When two Pennsylvania businesses declared that they would refuse service to gay and lesbian customers, it was only a matter of time before anti-LGBT activists rose up to defend the businesses’ discriminatory actions. One Pennsylvania bridal shop refused service to lesbian customers because the shop’s owner said it would “break God’s law,” and the owner of the Inne of the Abingtons similarly refused service to a lesbian couple.

As a result, the bridal shop’s Yelp page and the Inne’s Yelp page have received an uptick in reviews, many critical of their discriminatory behavior against LGBT customers, making Religious Right activists Mat Staver of Liberty Counsel and Tony Perkins of the Family Research Council angry because people are giving the businesses negative reviews.

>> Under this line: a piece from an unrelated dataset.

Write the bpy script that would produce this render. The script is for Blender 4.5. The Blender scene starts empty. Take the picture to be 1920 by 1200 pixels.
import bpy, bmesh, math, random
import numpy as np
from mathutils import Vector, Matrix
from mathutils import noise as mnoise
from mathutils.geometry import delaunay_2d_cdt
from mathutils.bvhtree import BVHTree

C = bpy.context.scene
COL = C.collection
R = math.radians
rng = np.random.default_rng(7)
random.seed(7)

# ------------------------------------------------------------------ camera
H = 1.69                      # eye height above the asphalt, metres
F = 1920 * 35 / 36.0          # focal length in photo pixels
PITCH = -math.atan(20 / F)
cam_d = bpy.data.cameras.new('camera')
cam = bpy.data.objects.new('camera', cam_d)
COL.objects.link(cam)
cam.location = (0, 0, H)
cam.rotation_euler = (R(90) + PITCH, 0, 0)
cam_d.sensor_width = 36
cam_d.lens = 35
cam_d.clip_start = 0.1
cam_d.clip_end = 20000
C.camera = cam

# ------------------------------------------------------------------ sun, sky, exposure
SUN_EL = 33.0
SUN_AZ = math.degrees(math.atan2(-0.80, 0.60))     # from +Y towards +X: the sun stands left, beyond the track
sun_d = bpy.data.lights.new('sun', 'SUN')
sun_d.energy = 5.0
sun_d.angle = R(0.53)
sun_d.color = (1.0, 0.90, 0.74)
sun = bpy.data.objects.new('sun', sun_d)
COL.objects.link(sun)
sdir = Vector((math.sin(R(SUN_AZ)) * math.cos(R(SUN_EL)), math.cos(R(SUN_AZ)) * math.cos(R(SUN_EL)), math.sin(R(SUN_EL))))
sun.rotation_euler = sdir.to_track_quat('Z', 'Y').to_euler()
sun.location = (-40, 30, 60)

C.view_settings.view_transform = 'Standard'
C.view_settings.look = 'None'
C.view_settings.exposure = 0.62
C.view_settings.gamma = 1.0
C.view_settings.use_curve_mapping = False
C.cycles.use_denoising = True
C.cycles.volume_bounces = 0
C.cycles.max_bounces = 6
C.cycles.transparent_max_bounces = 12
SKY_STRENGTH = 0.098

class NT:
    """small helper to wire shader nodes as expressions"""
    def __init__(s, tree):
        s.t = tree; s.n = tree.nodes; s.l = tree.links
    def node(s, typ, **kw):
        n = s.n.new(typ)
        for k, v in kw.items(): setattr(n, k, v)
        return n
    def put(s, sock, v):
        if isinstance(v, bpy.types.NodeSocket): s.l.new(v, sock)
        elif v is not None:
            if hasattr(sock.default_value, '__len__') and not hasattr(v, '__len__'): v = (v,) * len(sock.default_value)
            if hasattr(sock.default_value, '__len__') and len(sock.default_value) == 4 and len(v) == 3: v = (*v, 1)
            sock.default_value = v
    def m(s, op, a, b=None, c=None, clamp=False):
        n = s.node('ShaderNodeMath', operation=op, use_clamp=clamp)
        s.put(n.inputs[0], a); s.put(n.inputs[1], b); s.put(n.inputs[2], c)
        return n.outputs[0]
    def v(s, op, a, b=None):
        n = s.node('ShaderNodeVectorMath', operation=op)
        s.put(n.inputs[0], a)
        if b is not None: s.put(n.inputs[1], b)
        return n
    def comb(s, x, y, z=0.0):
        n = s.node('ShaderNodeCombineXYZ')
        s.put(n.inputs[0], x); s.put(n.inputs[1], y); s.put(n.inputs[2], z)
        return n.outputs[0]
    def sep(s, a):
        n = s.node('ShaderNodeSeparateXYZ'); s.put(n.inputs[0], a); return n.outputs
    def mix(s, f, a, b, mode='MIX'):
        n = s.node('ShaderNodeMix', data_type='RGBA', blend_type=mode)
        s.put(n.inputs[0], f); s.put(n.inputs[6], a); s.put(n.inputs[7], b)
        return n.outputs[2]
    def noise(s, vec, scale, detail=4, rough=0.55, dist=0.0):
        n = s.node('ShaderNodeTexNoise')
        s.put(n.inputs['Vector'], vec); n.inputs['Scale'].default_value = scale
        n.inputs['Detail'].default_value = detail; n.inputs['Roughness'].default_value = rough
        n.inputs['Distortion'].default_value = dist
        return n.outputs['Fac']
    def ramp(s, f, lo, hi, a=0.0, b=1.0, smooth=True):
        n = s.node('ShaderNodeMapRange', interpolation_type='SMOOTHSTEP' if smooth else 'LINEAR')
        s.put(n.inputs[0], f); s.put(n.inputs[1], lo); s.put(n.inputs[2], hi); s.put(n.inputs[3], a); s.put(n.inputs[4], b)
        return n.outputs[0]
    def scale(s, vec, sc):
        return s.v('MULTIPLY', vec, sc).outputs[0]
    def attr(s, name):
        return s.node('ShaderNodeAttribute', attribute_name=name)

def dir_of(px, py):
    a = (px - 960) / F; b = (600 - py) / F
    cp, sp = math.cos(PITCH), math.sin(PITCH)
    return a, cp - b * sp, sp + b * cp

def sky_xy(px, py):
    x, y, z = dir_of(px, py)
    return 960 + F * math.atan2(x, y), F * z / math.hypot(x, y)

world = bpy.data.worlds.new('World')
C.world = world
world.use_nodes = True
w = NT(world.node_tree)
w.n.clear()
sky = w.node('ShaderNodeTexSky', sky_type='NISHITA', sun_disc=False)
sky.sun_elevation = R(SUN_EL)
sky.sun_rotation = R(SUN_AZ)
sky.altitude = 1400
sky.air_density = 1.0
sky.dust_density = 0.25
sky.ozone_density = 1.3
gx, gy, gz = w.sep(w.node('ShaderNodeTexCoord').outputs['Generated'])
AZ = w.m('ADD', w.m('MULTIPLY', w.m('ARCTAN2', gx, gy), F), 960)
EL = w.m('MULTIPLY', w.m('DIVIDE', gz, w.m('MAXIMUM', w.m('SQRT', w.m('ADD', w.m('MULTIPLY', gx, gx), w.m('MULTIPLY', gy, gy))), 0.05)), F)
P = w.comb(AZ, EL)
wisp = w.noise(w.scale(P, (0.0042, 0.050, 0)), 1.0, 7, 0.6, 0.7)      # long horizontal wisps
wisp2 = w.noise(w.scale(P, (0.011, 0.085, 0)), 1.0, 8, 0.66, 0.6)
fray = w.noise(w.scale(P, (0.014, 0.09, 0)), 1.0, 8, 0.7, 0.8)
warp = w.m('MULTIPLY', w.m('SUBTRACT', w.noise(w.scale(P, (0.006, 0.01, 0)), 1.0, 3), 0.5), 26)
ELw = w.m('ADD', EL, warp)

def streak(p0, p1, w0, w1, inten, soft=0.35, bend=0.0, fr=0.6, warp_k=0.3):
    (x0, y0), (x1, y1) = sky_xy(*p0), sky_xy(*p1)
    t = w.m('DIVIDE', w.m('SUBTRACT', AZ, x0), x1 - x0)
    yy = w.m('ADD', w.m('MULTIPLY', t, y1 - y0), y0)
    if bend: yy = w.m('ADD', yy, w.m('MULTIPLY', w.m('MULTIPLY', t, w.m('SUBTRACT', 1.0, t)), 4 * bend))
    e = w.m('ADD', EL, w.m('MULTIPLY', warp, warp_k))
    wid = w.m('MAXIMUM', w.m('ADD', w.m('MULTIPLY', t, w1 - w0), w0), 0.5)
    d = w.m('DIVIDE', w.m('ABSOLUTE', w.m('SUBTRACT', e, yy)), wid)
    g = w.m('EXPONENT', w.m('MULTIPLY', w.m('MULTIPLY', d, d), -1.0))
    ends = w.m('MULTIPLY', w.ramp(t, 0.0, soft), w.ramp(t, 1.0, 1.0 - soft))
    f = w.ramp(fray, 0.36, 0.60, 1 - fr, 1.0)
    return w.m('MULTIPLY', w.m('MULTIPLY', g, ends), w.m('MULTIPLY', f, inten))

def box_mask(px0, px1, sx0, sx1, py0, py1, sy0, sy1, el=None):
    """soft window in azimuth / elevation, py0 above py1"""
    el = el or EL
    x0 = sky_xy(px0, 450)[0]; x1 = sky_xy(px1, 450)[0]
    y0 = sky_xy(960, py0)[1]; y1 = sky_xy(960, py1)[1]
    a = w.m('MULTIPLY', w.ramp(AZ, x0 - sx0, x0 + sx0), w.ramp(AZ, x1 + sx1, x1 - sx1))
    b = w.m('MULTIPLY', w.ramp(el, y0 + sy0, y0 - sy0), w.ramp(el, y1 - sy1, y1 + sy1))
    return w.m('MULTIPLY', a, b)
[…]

It seems they believe these vendors should be immune from criticism for their actions.

Staver said on his radio commentary “Freedom’s Call” that the Inne of the Abingtons has been “attacked with false reviews” because of the owner’s religion.

Perkins, meanwhile, blasted the lesbian customer who was refused service at the bridal shop as “intolerant” and said the shop’s owner was simply “speaking the truth in love.”: “Instead of showing the tolerance their movement claims to practice, the women turned to social media to bully the shop — trashing its online reviews and sparking a city-wide firestorm.”

At W.W. Bridal Boutique, it isn’t unusual to see two women shopping for wedding dresses. What is unusual is two women shopping for wedding dresses for the same ceremony. That’s the predicament Victoria Miller found herself in as the owner of the Pennsylvania shop. When a lesbian couple contacted the store for an appointment, Victoria explained that she couldn’t help the women find gowns for a ceremony that violates her Christian faith. Right now, an employee explained, the Bloomsburg store doesn’t service same-sex weddings.

Instead of showing the tolerance their movement claims to practice, the women turned to social media to bully the shop — trashing its online reviews and sparking a city-wide firestorm. Miller, whose orthodox beliefs are in the bulls-eye, isn’t backing down. “We feel we have to answer to God for what we do,” she told reporters, “and providing those two girls dresses for a sanctified marriage would break God’s law.”



Back in Pennsylvania, Victoria Miller continues to be a target. “As a fellow Christian, I’m ashamed of people like you,” one commenter wrote. “We are taught to love our neighbor regardless.” Unfortunately, culturally intoxicated believers like this one have a misguided (and convenient) view of Christ’s calling. Real love doesn’t mean you facilitate people’s desires that are both harmful to them and society. It means speaking the truth in love.